There was hope in the collection and offertory. We once took turns putting the check in the plate as it passed by, so we dialed this innocent practice up to ten. As the plate would get closer and closer, we would snatch the check from whomever had it, and dunked it into plate, often with some sort of comment like, “how are you going to buy your ticket to heaven now?!” This slowly morphed into everyone getting a dollar to put in the plate as to take the competitive aspect away and to make us appear civilized. There would be a wholesome lesson in this, but we ruined it with gusto. The competition to get our dollar in first was so intense, that we would brazenly dive pews in front of us to catch the plate before it got to the rest of the family. One Sunday, the priest turned our competition on its head by giving a sermon about how the first will be the last and the last will be first, changing the objective of our liturgical game to be the last one to put in their dollar. My brother forever won this game by holding onto his dollar as the plate went by and when it was time for the plates to go to the altar, he reverently followed the ushers up during the doxology (🎵praise God from whom all blessings flow…🎵) then dumping his dollar into the plate as priest took the gifts to be blessed. Who could possibly top that?

You might be thinking that someone who is currently serving as a priest would be ashamed of this past misbehavior, but it’s quite the opposite. I miss it terribly, and the one thing I hate about being a priest is that I can’t flick my sons’ ears during the sermon. Parallel to the ancient liturgies of the Church, we were coming up with our own liturgy to mark our time together as hostages to those sacred rites. Even when I was passionately disengaged and trying to get glances of a grown-ups watch to determine how much longer we had, I was still absorbing bits and pieces of the service. I don’t remember being taught the Lord’s Prayer, Nicene Creed and Eucharistic Prayer, because they were just always there. Now they mean a great deal to me, but first they were just something to say before I was free to go play.

So much humanity is within the Gospels. The disciples left everything behind to follow Jesus, and what did he do? He challenged them, and he often got frustrated when they were found wanting. James and John argued about who would get to sit at Jesus’s right hand in Mark’s Gospel. Were they enduring these trials and sacrifices just to get to that glory? Did they feel that they were held hostage by that demanding teacher, but they kept going to get their reward? If only they knew that they would be yearning to walk with Jesus again as a hostage of his love.

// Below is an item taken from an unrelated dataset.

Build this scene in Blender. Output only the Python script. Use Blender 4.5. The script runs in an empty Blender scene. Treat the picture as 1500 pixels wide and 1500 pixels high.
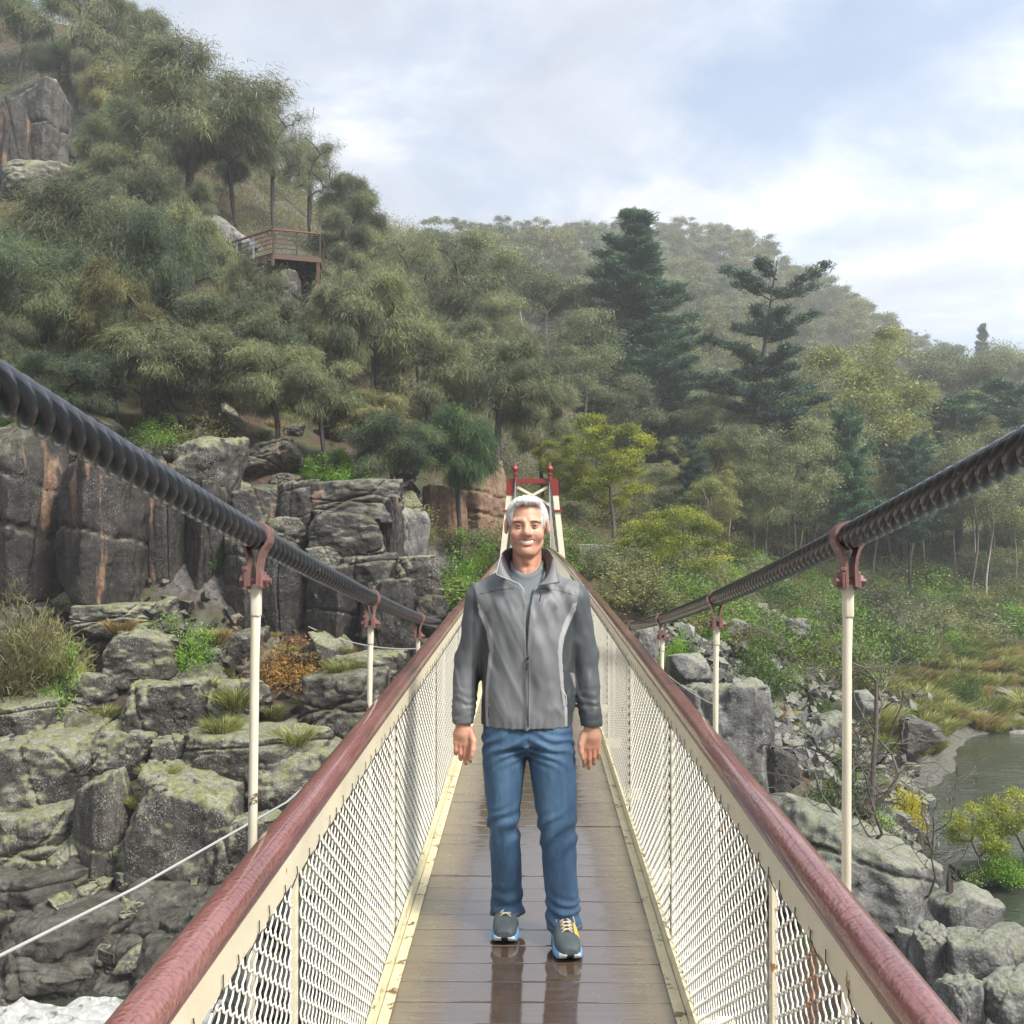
import bpy, bmesh, math, random
import numpy as np
from mathutils import Vector, Matrix, Quaternion
R = math.radians
SC = bpy.context.scene
COL = SC.collection
rng = np.random.default_rng(7)
random.seed(7)

# ------------------------------------------------------------------ camera
F = 1500.0            # focal length in photograph pixels
VPX, HOR = 780.0, 775.0
CAMZ = 1.65
cam = bpy.data.cameras.new('camera')
cam.sensor_width = 36.0
cam.lens = 36.0
cam.clip_start = 0.05
cam.clip_end = 6000
camo = bpy.data.objects.new('camera', cam)
COL.objects.link(camo)
camo.location = (0, 0, CAMZ)
YAW = math.atan((VPX - 750) / F)
PITCH = math.atan((HOR - 750) / F)
camo.rotation_euler = (R(90) + PITCH, 0, YAW)
SC.camera = camo
SC.render.resolution_x = SC.render.resolution_y = 1024
_CM = camo.rotation_euler.to_matrix()

def ray(px, py):
    d = _CM @ Vector(((px - 750) / F, (750 - py) / F, -1.0))
    return d

def P(px, py, Y):
    """point seen at photo pixel (px,py), Y metres ahead along the bridge"""
    d = ray(px, py)
    k = Y / d.y
    return Vector((d.x * k, Y, CAMZ + d.z * k))

# ------------------------------------------------------------------ light
SUN_EL, SUN_AZ = 46.0, 128.0      # azimuth measured clockwise from +Y (ahead)
sd = Vector((math.sin(R(SUN_AZ)) * math.cos(R(SUN_EL)), math.cos(R(SUN_AZ)) * math.cos(R(SUN_EL)), math.sin(R(SUN_EL))))
sun = bpy.data.lights.new('sun', 'SUN')
sun.energy = 4.0
sun.angle = R(15)
sun.color = (1.0, 0.95, 0.85)
suno = bpy.data.objects.new('sun', sun)
COL.objects.link(suno)
suno.rotation_euler = sd.to_track_quat('Z', 'Y').to_euler()

w = bpy.data.worlds.new('World')
SC.world = w
w.use_nodes = True
nt = w.node_tree
nt.nodes.clear()
def N(nt, t, **kw):
    n = nt.nodes.new(t)
    for k, v in kw.items():
        if k.startswith('i_'):
            n.inputs[k[2:].replace('_', ' ')].default_value = v
        elif k.startswith('n_'):
            n.inputs[int(k[2:])].default_value = v
        else:
            setattr(n, k, v)
    return n
def Lk(nt, a, b):
    nt.links.new(a, b)
def ramp(nt, fac, stops, interp='LINEAR'):
    n = nt.nodes.new('ShaderNodeValToRGB')
    n.color_ramp.interpolation = interp
    e = n.color_ramp.elements
    while len(e) < len(stops):
        e.new(0.5)
    for i, (p, c) in enumerate(stops):
        e[i].position = p
        if not isinstance(c, (tuple, list)):
            c = (c, c, c)
        e[i].color = (c[0], c[1], c[2], 1)
    nt.links.new(fac, n.inputs[0])
    return n.outputs[0]
def mixc(nt, f, a, b, mode='MIX'):
    n = nt.nodes.new('ShaderNodeMix')
    n.data_type = 'RGBA'
    n.blend_type = mode
    for sock, v in ((n.inputs[0], f), (n.inputs[6], a), (n.inputs[7], b)):
        if isinstance(v, (int, float)):
            sock.default_value = v
        elif isinstance(v, tuple):
            sock.default_value = (v[0], v[1], v[2], 1)
        else:
            nt.links.new(v, sock)
    return n.outputs[2]
def mth(nt, op, a, b=None, c=None):
    n = nt.nodes.new('ShaderNodeMath')
    n.operation = op
    for i, v in enumerate((a, b, c)):
        if v is None:
            continue
        if isinstance(v, (int, float)):
            n.inputs[i].default_value = v
        else:
            nt.links.new(v, n.inputs[i])
    return n.outputs[0]
def noise(nt, vec, scale, detail=4, rough=0.55, dist=0.0):
    n = nt.nodes.new('ShaderNodeTexNoise')
    n.inputs['Scale'].default_value = scale
    n.inputs['Detail'].default_value = detail
    n.inputs['Roughness'].default_value = rough
    n.inputs['Distortion'].default_value = dist
    if vec is not None:
        nt.links.new(vec, n.inputs['Vector'])
    return n.outputs['Fac']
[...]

  You might think that I am leading you to the conclusion that we should strive to be aware of sacred moments while they are happening, but that would have ruined our experience. As hostages to the liturgy of the Church, it was our boredom and shortsightedness that created room for our love for each other and our reverently irreverent humor to shine through. Keep in mind, that the Gospels were not being written as things were happening. The disciples remembered, emphasized and told the stories of their hubris and shortsightedness. Read and pray on the Gospel, but keep in mind how they were written, which was after the events took place. The disciples were completely unaware that they were living in stories that they would be telling later with intense longing and love in their hearts. We live much the same way.

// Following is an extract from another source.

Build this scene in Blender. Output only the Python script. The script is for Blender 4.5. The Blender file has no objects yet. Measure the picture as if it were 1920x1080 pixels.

If you find yourself trying hard to find the sacred around you without any success, do not be troubled. Go be bored with people you love and wait a decade or two and pay attention to how you and others remember those times. If you must, consider the cute or odd things you notice in Church, like the child who licks her lips when the communion bread breaks, and consider the possibility that they are making their own liturgy overlaid onto the one we’ve inherited. They are adding to it in their own boredom… or maybe wonder… or maybe love, or a mix of the three.